Sempre
existe em cada um de nós uma palavra não dita, um sentimento inconfesso e
reprimido, um desejo implícito que quer ter vida. O nosso eu interno precisa de
ar. Precisa respirar um pouco aqui fora, no mundo onde talvez ele possa ser
compreendido e amado. Mas no cotidiano das urgências e dos prazos, onde o Ter
impera e o Ser vai perdendo mais e mais status, já não há muito espaço para a
expressão do sentir.
E,
se poucos são aqueles que param para ponderar acerca das próprias emoções e
desejos, quem teria, nos dias de hoje, tempo e interesse de ouvir o desabafo do
outro?
Na
tentativa de sublimar os seus conflitos internos, os poetas versejam o que
punge, os pintores delineiam as emoções em traços e tons, os escultores se
esmeram em dar expressão concreta aos abstratos da alma, os músicos dão som aos
ais e às alegrias mais profundas. Mas, e aqueles que não se inclinam às artes?
A estas, que correspondem à esmagadora maioria de nós, resta a velha
terapêutica da amizade: o desabafo.
Desabafar
é fazer fluir a palavra para dar vazão a uma emoção afogada em nossa represa
interior. A dor pode deslizar nas ondas das frases, a alegria pode transbordar
dos verbos e dos substantivos mais delicados... O desejo, a frustração, tudo
muda quando dito, quando confessado. A emoção recebe rajadas de luz.
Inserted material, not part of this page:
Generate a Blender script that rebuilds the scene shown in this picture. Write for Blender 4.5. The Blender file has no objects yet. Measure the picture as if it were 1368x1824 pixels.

Mas
poucos, infelizmente, são aqueles que, hoje, ao apregoarem ou até jurarem uma sincera
amizade, emprestam seus ouvidos ao outro.
Penso
que talvez a maioria de nós não perceba que quem desabafa não quer conselho.
Não quer norte. Não quer reprimenda ou aplauso. Só quer saber que outro humano
se importa. Que outro humano é capaz de ouvir e talvez dimensionar a sua dor.
Quer sentir que no mundo há outros que também sentem e que compreendem os seus
vazios, ou as suas falsas plenitudes.
Talvez
o que temamos seja ver no outro a nossa dor espelhada a que há muito não
notamos, e que está abafada, aturdida, asfixiada pela pressa cotidiana, mas
que, em silêncio, sangra. Talvez o que tenhamos, de fato, seja o medo de
constatar a imensa humanidade que ainda resta em nós, embora nos cerquemos de
máquinas e números e metas concretas.
Não
ouvir, não querer ler no outro as linhas mais significativas do seu íntimo é
prova incontestável de que a amizade inexiste. A amizade consiste na delicadeza
do “estar disponível” para sentir o
outro. Ela é o exercício da empatia.
Aquele
que é incapaz de ouvir, por mais bem-sucedido que seja no mundo dos fatos, é
ainda indigente nos terrenos da alma. É estrangeiro no solo da afeição. E nem
percebe que, de tanto omitir-se de ouvir, a sua alma emudece e se esquece, um
tanto mais e a cada dia, do existir.